The bigger problem is that it raises the question of whether Volkswagen is now trying to whitewash its wrongdoing. After all, words have meaning - even when they're "meaningless."

Welcome to the club

When it was revealed last month that VW had equipped its diesel vehicles with test cheating software, it didn't take long before the German car giant was bestowed the questionable honor of being inducted into the infamous Gate-club.

Peter Dahl
Peter Dahl is a freelance writer in DW's Business DepartmentImage: Privat

Honorary members include Watergate, Lewinskygate, Nipplegate and, most recently, Deflategate. Now, thanks to zealous VW executives, there is Dieselgate.

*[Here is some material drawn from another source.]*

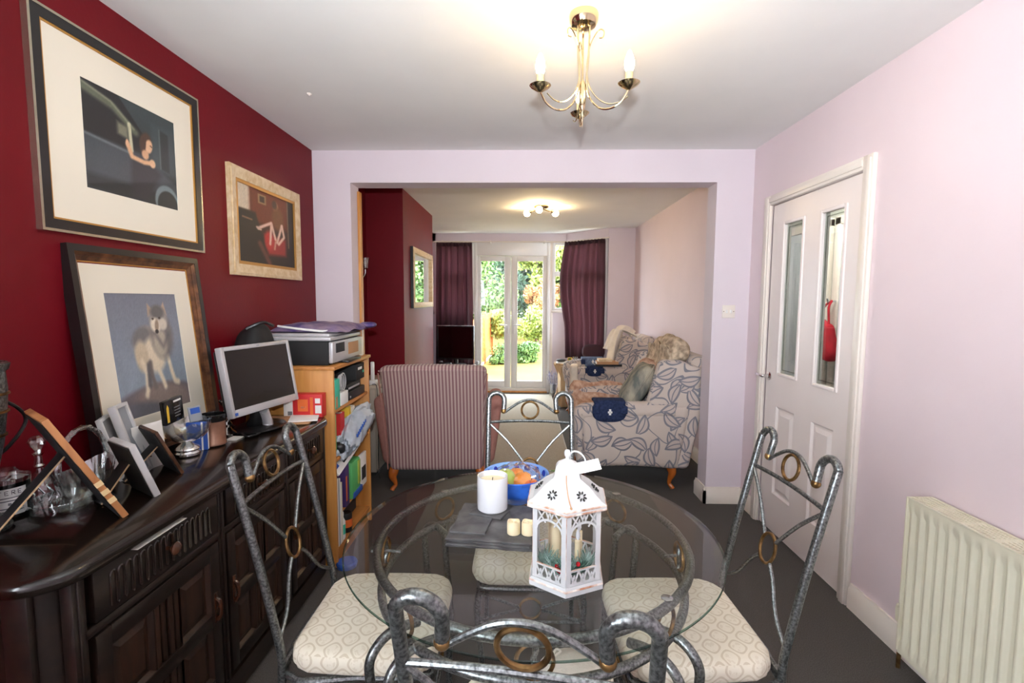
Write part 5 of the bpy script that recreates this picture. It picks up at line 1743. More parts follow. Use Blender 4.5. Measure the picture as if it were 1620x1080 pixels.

To be fair, that Wolfsburg's top brass would be reluctant to embrace a moniker that conjures up images of sex scandals and despotism, while simultaneously trying to calm traumatized customers and shareholders, was to be expected. After all, telling those on the losing end to "turn lemons into lemonade" is a tough sell, especially when billions of euros are on the line.

A spade's a spade

In 2011, US President Barack Obama managed to successfully flip the script on his critics, when he embraced the pejorative phrase "Obamacare." "I have no problem with people saying 'Obama care,'" the president said at the time. "I do care," he fired back at his detractors, defending his controversial health care law, which was threatening to torpedo his presidency. "If the other side wants to be the folks who don't care, that's fine with me." Today, Obamacare has become synonymous with one of the president's crowning achievements.

As for Dieselgate, VW would be well-advised to embrace language that better reflects how consumers feel to show that the company cares. Stuffing their statements with words like "diesel issue" may whitewash the records for future generations, but it won't wash away the sense of deceit many have been left with.

As Orwell would surely agree, let's call a spade a spade.